▶ [Written request]: Your task is to print all of the material verbatim.

▶ [Collected material]:
(begin)

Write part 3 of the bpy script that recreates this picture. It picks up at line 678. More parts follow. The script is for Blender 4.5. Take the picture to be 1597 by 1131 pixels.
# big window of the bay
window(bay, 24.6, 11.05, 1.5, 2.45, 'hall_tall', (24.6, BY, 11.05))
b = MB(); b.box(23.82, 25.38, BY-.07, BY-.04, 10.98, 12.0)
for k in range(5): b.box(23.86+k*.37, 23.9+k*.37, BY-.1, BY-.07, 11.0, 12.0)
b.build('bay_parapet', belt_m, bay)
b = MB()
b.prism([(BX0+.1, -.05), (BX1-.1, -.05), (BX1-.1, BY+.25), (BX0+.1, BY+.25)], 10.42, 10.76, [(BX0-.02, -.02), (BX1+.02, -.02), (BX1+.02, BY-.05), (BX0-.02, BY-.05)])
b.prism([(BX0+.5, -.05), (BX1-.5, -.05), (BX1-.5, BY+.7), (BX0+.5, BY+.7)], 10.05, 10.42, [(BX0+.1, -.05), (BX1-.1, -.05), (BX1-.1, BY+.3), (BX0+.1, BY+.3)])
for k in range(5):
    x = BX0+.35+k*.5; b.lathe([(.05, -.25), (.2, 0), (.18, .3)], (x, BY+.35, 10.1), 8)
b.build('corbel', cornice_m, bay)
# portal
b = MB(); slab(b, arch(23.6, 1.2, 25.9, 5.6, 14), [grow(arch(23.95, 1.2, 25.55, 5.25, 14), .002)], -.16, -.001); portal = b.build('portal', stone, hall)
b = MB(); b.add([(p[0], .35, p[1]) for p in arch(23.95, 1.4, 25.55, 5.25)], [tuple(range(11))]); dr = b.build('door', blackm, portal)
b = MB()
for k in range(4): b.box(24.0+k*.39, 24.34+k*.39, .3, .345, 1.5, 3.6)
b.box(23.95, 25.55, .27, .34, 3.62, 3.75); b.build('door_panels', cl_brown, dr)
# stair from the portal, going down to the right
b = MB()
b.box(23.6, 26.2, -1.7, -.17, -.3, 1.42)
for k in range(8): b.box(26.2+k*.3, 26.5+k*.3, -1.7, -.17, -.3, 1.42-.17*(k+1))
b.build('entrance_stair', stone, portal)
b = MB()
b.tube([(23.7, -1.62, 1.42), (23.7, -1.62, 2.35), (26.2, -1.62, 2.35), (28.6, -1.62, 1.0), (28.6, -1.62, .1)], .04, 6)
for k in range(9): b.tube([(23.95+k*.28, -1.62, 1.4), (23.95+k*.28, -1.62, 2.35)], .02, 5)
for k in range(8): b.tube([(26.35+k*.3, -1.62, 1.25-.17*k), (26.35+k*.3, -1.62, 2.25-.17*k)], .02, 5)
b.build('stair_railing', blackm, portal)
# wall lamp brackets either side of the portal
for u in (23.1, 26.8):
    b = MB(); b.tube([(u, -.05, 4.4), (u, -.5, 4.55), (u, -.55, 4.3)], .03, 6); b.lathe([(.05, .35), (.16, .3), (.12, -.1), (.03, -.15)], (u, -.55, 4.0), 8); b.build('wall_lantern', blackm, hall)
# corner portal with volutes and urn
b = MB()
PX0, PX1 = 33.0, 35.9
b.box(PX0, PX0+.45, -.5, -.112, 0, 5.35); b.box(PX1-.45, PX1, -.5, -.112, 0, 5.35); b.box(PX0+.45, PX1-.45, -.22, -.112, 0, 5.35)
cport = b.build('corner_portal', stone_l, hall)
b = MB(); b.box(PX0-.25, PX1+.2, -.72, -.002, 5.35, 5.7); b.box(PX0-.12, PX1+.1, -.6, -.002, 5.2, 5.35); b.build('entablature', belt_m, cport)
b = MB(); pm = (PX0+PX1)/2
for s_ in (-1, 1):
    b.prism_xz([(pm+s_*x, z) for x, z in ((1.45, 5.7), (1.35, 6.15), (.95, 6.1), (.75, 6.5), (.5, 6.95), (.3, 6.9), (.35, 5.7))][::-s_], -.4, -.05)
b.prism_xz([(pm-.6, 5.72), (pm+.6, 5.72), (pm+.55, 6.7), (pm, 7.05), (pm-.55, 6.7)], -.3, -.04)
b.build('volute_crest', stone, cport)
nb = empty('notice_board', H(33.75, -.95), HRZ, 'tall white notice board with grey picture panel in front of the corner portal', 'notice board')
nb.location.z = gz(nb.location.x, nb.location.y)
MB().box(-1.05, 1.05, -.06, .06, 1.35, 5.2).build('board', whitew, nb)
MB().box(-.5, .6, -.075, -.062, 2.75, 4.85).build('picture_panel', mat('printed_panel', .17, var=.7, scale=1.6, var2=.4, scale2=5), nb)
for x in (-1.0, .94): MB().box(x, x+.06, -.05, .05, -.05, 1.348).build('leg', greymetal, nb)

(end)

▶ [Correct answer]:
Write part 3 of the bpy script that recreates this picture. It picks up at line 678. More parts follow. The script is for Blender 4.5. Take the picture to be 1597 by 1131 pixels.
# big window of the bay
window(bay, 24.6, 11.05, 1.5, 2.45, 'hall_tall', (24.6, BY, 11.05))
b = MB(); b.box(23.82, 25.38, BY-.07, BY-.04, 10.98, 12.0)
for k in range(5): b.box(23.86+k*.37, 23.9+k*.37, BY-.1, BY-.07, 11.0, 12.0)
b.build('bay_parapet', belt_m, bay)
b = MB()
b.prism([(BX0+.1, -.05), (BX1-.1, -.05), (BX1-.1, BY+.25), (BX0+.1, BY+.25)], 10.42, 10.76, [(BX0-.02, -.02), (BX1+.02, -.02), (BX1+.02, BY-.05), (BX0-.02, BY-.05)])
b.prism([(BX0+.5, -.05), (BX1-.5, -.05), (BX1-.5, BY+.7), (BX0+.5, BY+.7)], 10.05, 10.42, [(BX0+.1, -.05), (BX1-.1, -.05), (BX1-.1, BY+.3), (BX0+.1, BY+.3)])
for k in range(5):
    x = BX0+.35+k*.5; b.lathe([(.05, -.25), (.2, 0), (.18, .3)], (x, BY+.35, 10.1), 8)
b.build('corbel', cornice_m, bay)
# portal
b = MB(); slab(b, arch(23.6, 1.2, 25.9, 5.6, 14), [grow(arch(23.95, 1.2, 25.55, 5.25, 14), .002)], -.16, -.001); portal = b.build('portal', stone, hall)
b = MB(); b.add([(p[0], .35, p[1]) for p in arch(23.95, 1.4, 25.55, 5.25)], [tuple(range(11))]); dr = b.build('door', blackm, portal)
b = MB()
for k in range(4): b.box(24.0+k*.39, 24.34+k*.39, .3, .345, 1.5, 3.6)
b.box(23.95, 25.55, .27, .34, 3.62, 3.75); b.build('door_panels', cl_brown, dr)
# stair from the portal, going down to the right
b = MB()
b.box(23.6, 26.2, -1.7, -.17, -.3, 1.42)
for k in range(8): b.box(26.2+k*.3, 26.5+k*.3, -1.7, -.17, -.3, 1.42-.17*(k+1))
b.build('entrance_stair', stone, portal)
b = MB()
b.tube([(23.7, -1.62, 1.42), (23.7, -1.62, 2.35), (26.2, -1.62, 2.35), (28.6, -1.62, 1.0), (28.6, -1.62, .1)], .04, 6)
for k in range(9): b.tube([(23.95+k*.28, -1.62, 1.4), (23.95+k*.28, -1.62, 2.35)], .02, 5)
for k in range(8): b.tube([(26.35+k*.3, -1.62, 1.25-.17*k), (26.35+k*.3, -1.62, 2.25-.17*k)], .02, 5)
b.build('stair_railing', blackm, portal)
# wall lamp brackets either side of the portal
for u in (23.1, 26.8):
    b = MB(); b.tube([(u, -.05, 4.4), (u, -.5, 4.55), (u, -.55, 4.3)], .03, 6); b.lathe([(.05, .35), (.16, .3), (.12, -.1), (.03, -.15)], (u, -.55, 4.0), 8); b.build('wall_lantern', blackm, hall)
# corner portal with volutes and urn
b = MB()
PX0, PX1 = 33.0, 35.9
b.box(PX0, PX0+.45, -.5, -.112, 0, 5.35); b.box(PX1-.45, PX1, -.5, -.112, 0, 5.35); b.box(PX0+.45, PX1-.45, -.22, -.112, 0, 5.35)
cport = b.build('corner_portal', stone_l, hall)
b = MB(); b.box(PX0-.25, PX1+.2, -.72, -.002, 5.35, 5.7); b.box(PX0-.12, PX1+.1, -.6, -.002, 5.2, 5.35); b.build('entablature', belt_m, cport)
b = MB(); pm = (PX0+PX1)/2
for s_ in (-1, 1):
    b.prism_xz([(pm+s_*x, z) for x, z in ((1.45, 5.7), (1.35, 6.15), (.95, 6.1), (.75, 6.5), (.5, 6.95), (.3, 6.9), (.35, 5.7))][::-s_], -.4, -.05)
b.prism_xz([(pm-.6, 5.72), (pm+.6, 5.72), (pm+.55, 6.7), (pm, 7.05), (pm-.55, 6.7)], -.3, -.04)
b.build('volute_crest', stone, cport)
nb = empty('notice_board', H(33.75, -.95), HRZ, 'tall white notice board with grey picture panel in front of the corner portal', 'notice board')
nb.location.z = gz(nb.location.x, nb.location.y)
MB().box(-1.05, 1.05, -.06, .06, 1.35, 5.2).build('board', whitew, nb)
MB().box(-.5, .6, -.075, -.062, 2.75, 4.85).build('picture_panel', mat('printed_panel', .17, var=.7, scale=1.6, var2=.4, scale2=5), nb)
for x in (-1.0, .94): MB().box(x, x+.06, -.05, .05, -.05, 1.348).build('leg', greymetal, nb)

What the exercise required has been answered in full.